Quality Assurance Survey Article
This week I decided to look up what was going on in the news for software quality assurance. I found this article about a survey on the future of quality assurance and found it interesting. The headline was more specifically about the adoption of A.I. in software testing. I have already covered some of the potential benefits of the use of A.I. in software testing, so consider this to be a follow up to that. Keep in mind this article was written back in December of 2023, so things could have potentially changed in that time.
The title of this article states that over 78% of software testers have adopted A.I. into their testing. This kind of comes as no surprise since people have been gushing about the new burgeoning technology for a while now. The tech industry has made a big effort to adopt A.I. into as many different fields as possible. The automation of test cases is not a new subject, but the use of A.I. is a fairly recent addition to the tools testers have at their disposal. These tools are being implemented in different sections of the quality assurance process, with an adoption rate of 51% for test data creation,45% for test automation, 36% for test result analysis, and 46% for test case formulation. And like I said before, these are the numbers the end of 2023, who knows what the current numbers are.
On a side note, the article says that software testers are being involved much earlier in the development process. This ties in directly with what I have been learning in class for the past two semesters about sprint planning. Having testers be there in the sprint planning phase allows to get the specifications for the test cases earlier than before, but could lead to test cases without implemented code.

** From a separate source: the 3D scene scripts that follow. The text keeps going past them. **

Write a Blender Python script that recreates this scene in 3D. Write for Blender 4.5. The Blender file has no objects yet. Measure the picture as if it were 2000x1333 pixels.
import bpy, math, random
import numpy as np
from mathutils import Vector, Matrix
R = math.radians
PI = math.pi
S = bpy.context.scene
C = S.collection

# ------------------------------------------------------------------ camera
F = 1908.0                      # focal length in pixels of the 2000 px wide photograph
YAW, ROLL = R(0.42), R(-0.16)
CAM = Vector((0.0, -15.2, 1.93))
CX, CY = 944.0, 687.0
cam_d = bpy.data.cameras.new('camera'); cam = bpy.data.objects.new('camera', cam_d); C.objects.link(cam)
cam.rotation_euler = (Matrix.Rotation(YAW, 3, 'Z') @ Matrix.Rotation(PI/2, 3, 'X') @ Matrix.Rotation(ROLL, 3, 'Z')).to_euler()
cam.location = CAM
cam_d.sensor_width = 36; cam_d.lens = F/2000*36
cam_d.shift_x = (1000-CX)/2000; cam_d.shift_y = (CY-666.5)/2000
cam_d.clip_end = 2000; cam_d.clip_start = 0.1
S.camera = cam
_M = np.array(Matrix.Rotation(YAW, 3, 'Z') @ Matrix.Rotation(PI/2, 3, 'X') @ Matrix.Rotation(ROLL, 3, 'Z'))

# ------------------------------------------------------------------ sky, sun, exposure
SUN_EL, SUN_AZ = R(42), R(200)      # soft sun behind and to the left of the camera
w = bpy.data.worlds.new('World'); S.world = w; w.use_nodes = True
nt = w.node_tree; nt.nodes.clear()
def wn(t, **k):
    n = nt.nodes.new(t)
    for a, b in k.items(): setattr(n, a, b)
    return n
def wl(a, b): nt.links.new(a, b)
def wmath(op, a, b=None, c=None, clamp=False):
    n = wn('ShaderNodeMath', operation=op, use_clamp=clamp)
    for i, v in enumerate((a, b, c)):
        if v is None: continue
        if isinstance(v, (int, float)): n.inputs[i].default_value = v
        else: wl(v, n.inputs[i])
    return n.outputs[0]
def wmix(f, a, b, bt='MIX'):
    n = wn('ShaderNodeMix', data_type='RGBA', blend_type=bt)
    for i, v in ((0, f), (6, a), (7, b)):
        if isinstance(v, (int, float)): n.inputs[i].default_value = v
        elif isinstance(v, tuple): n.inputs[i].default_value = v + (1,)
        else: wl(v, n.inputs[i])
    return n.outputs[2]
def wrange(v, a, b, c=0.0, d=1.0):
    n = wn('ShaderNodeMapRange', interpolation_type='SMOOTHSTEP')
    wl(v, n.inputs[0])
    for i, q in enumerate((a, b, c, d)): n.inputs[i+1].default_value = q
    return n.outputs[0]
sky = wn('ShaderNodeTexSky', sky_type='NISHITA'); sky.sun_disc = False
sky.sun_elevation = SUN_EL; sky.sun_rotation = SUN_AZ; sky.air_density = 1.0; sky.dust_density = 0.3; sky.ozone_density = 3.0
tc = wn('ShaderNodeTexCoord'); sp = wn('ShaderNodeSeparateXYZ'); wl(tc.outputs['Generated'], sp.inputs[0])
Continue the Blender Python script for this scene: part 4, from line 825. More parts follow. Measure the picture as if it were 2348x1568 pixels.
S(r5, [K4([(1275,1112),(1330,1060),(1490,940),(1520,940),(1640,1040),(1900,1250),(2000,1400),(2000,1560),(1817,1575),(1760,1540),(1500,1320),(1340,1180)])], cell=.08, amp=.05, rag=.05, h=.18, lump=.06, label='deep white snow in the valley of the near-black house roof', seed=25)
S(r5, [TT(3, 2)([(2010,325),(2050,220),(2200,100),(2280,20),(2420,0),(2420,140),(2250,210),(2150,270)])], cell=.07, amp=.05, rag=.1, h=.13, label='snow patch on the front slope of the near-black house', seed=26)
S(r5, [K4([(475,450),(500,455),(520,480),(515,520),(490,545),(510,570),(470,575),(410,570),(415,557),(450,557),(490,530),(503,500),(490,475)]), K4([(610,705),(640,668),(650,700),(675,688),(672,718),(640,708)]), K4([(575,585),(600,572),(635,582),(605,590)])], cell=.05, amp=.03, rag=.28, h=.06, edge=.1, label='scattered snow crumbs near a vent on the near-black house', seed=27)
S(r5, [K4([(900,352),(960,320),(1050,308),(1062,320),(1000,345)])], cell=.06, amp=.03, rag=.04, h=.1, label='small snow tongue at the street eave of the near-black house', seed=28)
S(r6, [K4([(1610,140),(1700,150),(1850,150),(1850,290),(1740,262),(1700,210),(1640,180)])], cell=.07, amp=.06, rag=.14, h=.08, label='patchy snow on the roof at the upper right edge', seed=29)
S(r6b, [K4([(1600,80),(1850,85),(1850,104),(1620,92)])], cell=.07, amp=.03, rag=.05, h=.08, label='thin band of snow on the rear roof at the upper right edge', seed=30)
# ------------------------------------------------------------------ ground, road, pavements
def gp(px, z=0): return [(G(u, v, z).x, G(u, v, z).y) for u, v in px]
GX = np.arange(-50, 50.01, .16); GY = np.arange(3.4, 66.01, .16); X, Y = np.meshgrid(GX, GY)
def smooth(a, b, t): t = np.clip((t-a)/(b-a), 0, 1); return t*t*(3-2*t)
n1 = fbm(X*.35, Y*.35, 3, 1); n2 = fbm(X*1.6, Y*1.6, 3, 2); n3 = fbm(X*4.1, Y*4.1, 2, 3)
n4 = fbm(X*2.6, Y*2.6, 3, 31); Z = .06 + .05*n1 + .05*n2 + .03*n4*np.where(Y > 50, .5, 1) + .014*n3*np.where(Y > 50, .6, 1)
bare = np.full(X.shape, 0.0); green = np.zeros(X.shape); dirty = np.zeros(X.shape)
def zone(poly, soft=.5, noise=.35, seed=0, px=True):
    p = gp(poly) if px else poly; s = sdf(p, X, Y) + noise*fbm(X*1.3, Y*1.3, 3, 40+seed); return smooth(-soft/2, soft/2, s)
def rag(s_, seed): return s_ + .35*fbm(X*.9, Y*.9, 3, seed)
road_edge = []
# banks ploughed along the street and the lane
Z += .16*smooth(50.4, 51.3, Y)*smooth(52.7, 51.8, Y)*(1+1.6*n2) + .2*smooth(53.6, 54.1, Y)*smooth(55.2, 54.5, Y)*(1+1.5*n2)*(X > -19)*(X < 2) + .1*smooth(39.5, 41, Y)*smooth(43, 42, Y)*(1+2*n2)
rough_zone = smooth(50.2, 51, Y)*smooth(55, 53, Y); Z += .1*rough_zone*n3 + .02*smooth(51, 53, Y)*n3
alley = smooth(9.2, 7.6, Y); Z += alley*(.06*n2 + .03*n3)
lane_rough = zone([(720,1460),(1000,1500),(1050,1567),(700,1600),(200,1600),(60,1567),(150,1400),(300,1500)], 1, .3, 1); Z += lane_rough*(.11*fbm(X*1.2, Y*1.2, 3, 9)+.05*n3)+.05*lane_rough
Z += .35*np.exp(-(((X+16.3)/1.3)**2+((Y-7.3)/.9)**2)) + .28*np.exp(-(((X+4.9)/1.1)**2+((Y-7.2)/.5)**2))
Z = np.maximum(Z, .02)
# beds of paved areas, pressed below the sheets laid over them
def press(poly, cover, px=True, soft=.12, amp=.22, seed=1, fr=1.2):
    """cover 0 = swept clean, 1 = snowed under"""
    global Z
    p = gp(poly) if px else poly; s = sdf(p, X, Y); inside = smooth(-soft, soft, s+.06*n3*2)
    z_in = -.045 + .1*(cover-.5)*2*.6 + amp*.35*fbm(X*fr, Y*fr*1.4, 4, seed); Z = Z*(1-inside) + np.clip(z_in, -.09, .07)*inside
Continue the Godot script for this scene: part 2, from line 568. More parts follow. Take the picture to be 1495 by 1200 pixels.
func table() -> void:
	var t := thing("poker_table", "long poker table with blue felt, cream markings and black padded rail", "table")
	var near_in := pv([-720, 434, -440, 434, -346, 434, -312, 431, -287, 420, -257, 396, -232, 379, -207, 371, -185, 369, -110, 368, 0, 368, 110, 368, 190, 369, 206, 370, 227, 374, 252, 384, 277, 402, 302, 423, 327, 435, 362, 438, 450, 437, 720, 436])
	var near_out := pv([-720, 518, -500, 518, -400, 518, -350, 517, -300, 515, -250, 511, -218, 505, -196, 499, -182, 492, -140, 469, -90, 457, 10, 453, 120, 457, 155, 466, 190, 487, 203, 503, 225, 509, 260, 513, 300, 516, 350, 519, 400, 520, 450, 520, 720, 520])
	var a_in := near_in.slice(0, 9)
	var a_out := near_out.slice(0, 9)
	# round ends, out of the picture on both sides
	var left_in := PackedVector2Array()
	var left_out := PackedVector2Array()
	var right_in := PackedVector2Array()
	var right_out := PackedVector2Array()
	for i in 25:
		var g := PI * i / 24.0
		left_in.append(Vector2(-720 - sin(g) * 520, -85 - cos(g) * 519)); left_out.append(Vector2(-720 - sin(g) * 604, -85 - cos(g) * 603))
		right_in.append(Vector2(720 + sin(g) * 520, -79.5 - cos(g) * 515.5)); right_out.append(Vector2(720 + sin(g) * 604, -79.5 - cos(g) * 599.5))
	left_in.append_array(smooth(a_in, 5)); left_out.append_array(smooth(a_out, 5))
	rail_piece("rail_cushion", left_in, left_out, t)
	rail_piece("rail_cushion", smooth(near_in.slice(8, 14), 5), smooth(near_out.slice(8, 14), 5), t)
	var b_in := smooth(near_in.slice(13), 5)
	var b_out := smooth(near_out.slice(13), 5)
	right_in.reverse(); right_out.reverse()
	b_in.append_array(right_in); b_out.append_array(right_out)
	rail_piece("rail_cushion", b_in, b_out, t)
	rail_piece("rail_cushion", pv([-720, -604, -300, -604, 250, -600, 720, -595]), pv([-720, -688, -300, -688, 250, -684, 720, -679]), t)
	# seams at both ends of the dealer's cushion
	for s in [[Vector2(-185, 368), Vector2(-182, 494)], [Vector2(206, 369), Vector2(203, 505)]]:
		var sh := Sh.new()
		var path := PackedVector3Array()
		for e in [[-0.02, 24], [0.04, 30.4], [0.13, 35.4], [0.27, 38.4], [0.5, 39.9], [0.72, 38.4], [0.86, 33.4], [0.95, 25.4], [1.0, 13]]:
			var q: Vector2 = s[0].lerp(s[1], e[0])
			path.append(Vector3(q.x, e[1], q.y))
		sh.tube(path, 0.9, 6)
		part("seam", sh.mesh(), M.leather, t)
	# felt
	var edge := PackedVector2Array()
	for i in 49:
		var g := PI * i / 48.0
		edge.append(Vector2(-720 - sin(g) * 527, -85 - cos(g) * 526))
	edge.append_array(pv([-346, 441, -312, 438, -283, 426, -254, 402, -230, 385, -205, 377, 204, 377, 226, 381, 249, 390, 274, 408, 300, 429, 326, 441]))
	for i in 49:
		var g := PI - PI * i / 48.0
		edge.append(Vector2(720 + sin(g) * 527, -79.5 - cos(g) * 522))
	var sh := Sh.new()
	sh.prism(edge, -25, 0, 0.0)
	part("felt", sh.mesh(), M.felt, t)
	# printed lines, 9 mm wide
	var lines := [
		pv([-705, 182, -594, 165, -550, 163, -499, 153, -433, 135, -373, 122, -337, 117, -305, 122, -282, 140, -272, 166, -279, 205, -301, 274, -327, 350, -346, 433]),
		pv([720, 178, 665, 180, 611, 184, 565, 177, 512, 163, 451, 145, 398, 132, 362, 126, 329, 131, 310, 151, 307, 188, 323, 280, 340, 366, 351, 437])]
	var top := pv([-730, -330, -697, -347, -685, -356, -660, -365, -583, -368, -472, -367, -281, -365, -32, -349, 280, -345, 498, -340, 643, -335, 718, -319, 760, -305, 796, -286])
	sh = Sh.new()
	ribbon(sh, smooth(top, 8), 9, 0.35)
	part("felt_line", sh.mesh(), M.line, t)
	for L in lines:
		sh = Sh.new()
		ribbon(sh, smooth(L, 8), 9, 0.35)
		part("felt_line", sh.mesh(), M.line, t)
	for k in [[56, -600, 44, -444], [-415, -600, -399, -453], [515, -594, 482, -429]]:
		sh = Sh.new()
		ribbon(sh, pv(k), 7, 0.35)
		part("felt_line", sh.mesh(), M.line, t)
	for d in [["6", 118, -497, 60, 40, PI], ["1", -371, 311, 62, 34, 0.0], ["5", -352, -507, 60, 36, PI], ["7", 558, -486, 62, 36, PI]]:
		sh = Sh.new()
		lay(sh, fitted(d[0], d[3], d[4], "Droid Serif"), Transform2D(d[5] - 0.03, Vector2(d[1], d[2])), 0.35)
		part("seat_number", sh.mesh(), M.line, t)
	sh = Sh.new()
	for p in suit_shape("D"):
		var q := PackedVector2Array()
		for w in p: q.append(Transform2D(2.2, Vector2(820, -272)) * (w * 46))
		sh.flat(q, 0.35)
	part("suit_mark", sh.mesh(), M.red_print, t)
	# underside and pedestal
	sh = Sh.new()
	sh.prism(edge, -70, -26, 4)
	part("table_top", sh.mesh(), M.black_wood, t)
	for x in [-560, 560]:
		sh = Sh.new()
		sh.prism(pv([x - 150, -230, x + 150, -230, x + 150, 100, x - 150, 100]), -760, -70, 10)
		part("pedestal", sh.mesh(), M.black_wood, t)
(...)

All of this data comes from a survey into the future of quality assurance by Lambda Test. Some other interesting figures from the survey include numbers on quality assurance budget and the ratio of QA testers to developers. Companies, both big and small, seem to see quality assurance as a valuable part of the software development process, and invest accordingly. Interestingly, there is also data on the state of testing itself, with a particularly interesting note about the benchmark for bug identification being around 10%.